— begin Material —

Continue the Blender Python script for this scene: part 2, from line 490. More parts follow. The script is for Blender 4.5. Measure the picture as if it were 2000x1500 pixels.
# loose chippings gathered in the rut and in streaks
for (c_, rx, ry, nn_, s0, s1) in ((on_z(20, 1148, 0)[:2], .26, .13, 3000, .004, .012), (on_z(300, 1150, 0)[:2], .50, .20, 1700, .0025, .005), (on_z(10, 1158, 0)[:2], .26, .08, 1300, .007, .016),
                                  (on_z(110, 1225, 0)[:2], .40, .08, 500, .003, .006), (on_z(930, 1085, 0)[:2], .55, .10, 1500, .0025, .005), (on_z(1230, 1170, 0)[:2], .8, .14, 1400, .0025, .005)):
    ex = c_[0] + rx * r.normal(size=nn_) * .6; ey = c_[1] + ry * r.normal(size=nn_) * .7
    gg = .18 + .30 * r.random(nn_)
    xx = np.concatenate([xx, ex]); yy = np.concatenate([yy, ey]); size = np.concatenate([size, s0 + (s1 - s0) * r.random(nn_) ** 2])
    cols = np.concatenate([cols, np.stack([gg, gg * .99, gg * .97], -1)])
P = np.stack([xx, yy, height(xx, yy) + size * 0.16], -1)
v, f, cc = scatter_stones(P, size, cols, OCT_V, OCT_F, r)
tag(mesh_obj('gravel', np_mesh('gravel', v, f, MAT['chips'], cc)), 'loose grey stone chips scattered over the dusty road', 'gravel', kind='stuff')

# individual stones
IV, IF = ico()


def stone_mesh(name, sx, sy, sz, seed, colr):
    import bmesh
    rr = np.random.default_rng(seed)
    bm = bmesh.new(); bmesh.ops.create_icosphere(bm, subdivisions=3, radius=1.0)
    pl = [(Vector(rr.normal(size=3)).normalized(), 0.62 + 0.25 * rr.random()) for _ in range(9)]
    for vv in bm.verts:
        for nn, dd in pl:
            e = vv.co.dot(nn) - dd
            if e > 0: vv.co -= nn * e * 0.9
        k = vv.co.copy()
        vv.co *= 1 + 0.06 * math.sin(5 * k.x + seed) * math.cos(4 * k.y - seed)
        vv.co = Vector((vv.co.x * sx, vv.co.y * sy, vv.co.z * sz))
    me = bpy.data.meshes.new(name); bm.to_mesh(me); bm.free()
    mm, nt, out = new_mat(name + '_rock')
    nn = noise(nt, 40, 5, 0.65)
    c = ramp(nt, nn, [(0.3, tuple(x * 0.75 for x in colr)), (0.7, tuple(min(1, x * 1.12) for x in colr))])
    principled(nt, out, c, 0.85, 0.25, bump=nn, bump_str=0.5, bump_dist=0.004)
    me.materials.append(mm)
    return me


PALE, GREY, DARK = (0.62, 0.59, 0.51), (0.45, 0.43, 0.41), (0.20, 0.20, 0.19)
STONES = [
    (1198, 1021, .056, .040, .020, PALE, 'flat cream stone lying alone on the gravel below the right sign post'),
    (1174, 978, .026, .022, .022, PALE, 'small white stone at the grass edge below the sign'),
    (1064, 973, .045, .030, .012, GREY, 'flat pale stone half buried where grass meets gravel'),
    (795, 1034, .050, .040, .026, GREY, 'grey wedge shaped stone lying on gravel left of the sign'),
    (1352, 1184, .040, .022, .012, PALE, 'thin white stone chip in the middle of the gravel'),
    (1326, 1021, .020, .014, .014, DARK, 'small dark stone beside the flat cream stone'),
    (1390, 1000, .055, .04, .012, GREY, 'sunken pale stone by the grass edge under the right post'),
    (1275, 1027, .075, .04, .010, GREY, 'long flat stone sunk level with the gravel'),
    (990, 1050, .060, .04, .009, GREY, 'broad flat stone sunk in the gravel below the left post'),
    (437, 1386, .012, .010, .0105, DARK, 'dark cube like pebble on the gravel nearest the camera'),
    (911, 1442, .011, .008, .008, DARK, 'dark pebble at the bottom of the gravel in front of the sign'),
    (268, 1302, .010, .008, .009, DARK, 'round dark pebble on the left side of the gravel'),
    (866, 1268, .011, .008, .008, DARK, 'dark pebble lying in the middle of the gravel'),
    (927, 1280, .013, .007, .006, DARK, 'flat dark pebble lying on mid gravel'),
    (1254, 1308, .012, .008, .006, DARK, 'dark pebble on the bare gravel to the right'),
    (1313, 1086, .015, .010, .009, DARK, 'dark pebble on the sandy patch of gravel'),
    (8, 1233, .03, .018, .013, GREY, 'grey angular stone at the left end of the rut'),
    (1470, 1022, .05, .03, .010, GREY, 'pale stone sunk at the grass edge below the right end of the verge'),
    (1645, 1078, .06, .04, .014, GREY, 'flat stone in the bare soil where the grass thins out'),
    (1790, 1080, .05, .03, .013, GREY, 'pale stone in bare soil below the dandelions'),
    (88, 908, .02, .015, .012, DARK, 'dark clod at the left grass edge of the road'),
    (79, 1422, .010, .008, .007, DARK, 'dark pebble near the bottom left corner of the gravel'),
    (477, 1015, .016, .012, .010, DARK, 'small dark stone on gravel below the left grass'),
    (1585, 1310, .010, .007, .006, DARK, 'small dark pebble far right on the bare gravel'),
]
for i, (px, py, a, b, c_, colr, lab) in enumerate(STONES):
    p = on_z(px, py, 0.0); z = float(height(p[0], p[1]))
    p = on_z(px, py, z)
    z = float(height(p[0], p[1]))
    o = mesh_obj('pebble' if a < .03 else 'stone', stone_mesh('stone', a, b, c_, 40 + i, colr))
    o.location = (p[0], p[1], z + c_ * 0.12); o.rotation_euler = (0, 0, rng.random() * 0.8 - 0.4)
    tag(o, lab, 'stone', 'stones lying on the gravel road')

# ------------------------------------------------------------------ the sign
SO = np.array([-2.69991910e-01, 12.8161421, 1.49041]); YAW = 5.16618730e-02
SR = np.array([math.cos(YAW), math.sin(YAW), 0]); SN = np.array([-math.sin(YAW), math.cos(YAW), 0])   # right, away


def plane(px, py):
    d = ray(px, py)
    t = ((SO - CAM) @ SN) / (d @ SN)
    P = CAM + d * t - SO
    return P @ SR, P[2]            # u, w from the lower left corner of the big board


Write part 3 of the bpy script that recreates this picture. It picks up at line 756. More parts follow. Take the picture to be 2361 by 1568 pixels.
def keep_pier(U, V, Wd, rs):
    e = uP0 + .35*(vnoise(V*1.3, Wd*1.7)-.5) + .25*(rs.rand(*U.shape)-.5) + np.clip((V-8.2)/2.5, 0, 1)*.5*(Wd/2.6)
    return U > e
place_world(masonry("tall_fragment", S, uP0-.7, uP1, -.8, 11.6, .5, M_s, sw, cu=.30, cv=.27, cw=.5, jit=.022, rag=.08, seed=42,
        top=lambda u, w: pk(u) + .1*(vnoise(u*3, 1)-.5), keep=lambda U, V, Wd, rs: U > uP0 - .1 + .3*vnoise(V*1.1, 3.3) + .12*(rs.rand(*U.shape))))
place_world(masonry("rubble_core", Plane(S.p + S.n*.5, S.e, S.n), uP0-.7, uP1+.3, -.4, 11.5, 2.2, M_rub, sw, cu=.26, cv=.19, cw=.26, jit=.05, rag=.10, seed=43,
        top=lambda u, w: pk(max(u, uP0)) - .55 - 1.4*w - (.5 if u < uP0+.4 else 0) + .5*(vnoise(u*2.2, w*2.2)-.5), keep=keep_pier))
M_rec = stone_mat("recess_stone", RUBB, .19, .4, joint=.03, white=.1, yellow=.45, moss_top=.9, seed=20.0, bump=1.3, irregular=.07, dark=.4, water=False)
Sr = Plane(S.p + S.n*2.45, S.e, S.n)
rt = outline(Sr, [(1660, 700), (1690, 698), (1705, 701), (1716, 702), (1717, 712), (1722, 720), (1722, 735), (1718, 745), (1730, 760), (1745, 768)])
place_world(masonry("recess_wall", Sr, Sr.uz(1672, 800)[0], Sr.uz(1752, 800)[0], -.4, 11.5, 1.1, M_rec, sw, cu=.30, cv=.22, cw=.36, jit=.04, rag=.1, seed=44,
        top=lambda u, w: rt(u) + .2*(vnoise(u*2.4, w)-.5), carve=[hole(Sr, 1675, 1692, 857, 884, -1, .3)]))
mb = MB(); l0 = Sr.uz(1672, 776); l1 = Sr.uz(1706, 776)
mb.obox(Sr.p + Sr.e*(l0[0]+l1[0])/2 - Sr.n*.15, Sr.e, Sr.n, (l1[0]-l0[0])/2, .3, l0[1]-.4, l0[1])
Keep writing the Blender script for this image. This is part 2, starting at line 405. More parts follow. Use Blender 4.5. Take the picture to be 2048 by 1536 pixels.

— end Material —

Task instructions: From the first line of the data above to the line holding "IV, IF = ico()", reproduce each line exactly; emit no other lines.

Reply:
Continue the Blender Python script for this scene: part 2, from line 490. More parts follow. The script is for Blender 4.5. Measure the picture as if it were 2000x1500 pixels.
# loose chippings gathered in the rut and in streaks
for (c_, rx, ry, nn_, s0, s1) in ((on_z(20, 1148, 0)[:2], .26, .13, 3000, .004, .012), (on_z(300, 1150, 0)[:2], .50, .20, 1700, .0025, .005), (on_z(10, 1158, 0)[:2], .26, .08, 1300, .007, .016),
                                  (on_z(110, 1225, 0)[:2], .40, .08, 500, .003, .006), (on_z(930, 1085, 0)[:2], .55, .10, 1500, .0025, .005), (on_z(1230, 1170, 0)[:2], .8, .14, 1400, .0025, .005)):
    ex = c_[0] + rx * r.normal(size=nn_) * .6; ey = c_[1] + ry * r.normal(size=nn_) * .7
    gg = .18 + .30 * r.random(nn_)
    xx = np.concatenate([xx, ex]); yy = np.concatenate([yy, ey]); size = np.concatenate([size, s0 + (s1 - s0) * r.random(nn_) ** 2])
    cols = np.concatenate([cols, np.stack([gg, gg * .99, gg * .97], -1)])
P = np.stack([xx, yy, height(xx, yy) + size * 0.16], -1)
v, f, cc = scatter_stones(P, size, cols, OCT_V, OCT_F, r)
tag(mesh_obj('gravel', np_mesh('gravel', v, f, MAT['chips'], cc)), 'loose grey stone chips scattered over the dusty road', 'gravel', kind='stuff')

# individual stones
IV, IF = ico()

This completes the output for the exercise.